著者
Jun Kobayashi Carola Hommerich
出版者
Japanese Association For Mathematical Sociology
雑誌
理論と方法 (ISSN:09131442)
巻号頁・発行日
vol.32, no.1, pp.49-63, 2017 (Released:2017-07-19)
参考文献数
33

Within the booming field of research on subjective well-being, happiness and unhappiness have so far been treated as two ends of a continuum with causes and mechanisms being the same for both. Still, this is not self-evident. We here use the SSP2015 survey data to investigate whether happiness and unhappiness have the same determinants. To do so, we classify the respondents into three well-being groups: the “happier than average,” the “average,” and the “less happy than average.” We conduct a multinomial logistic regression analysis to disentangle the effects of education depending on the level of happiness. Our results imply that (1) more education promotes happiness of unhappy people. At the same time, however, we find that (2) an increase in education reduces the happiness of happy people.
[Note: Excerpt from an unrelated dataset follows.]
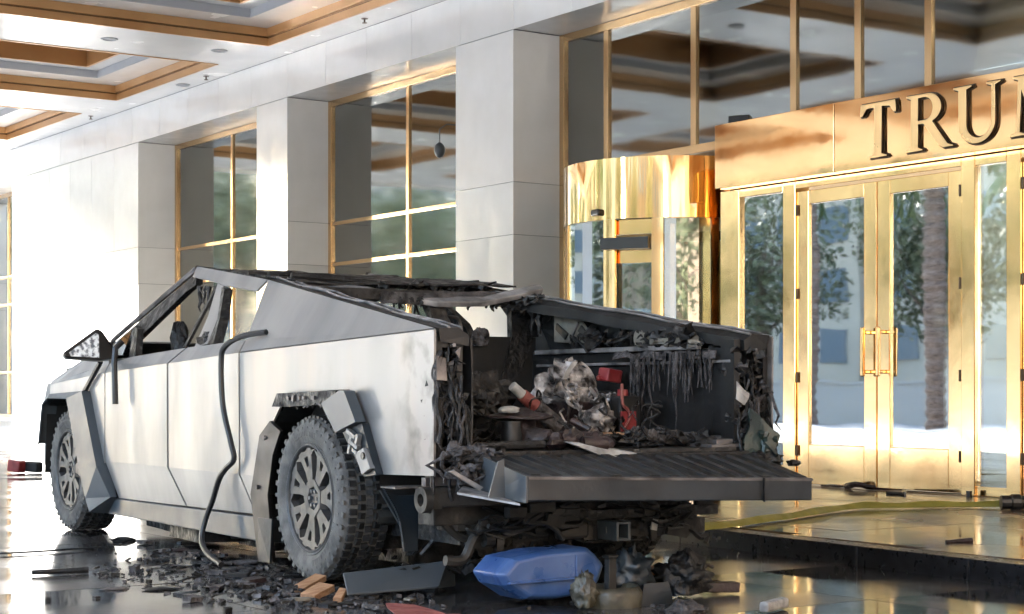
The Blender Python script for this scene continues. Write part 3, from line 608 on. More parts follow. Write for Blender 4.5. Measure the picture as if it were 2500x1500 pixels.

This means that the impact of education on happiness is by no means straightforward, but that it can have opposing effects depending on the happiness level. This supports our hypothesis that some determinants have different effects on different happiness levels. It also implies that an enhancement of subjective well-being cannot be achieved in the same way for happy and unhappy people. Therefore, happiness and unhappiness turn out not to be two sides of the same coin.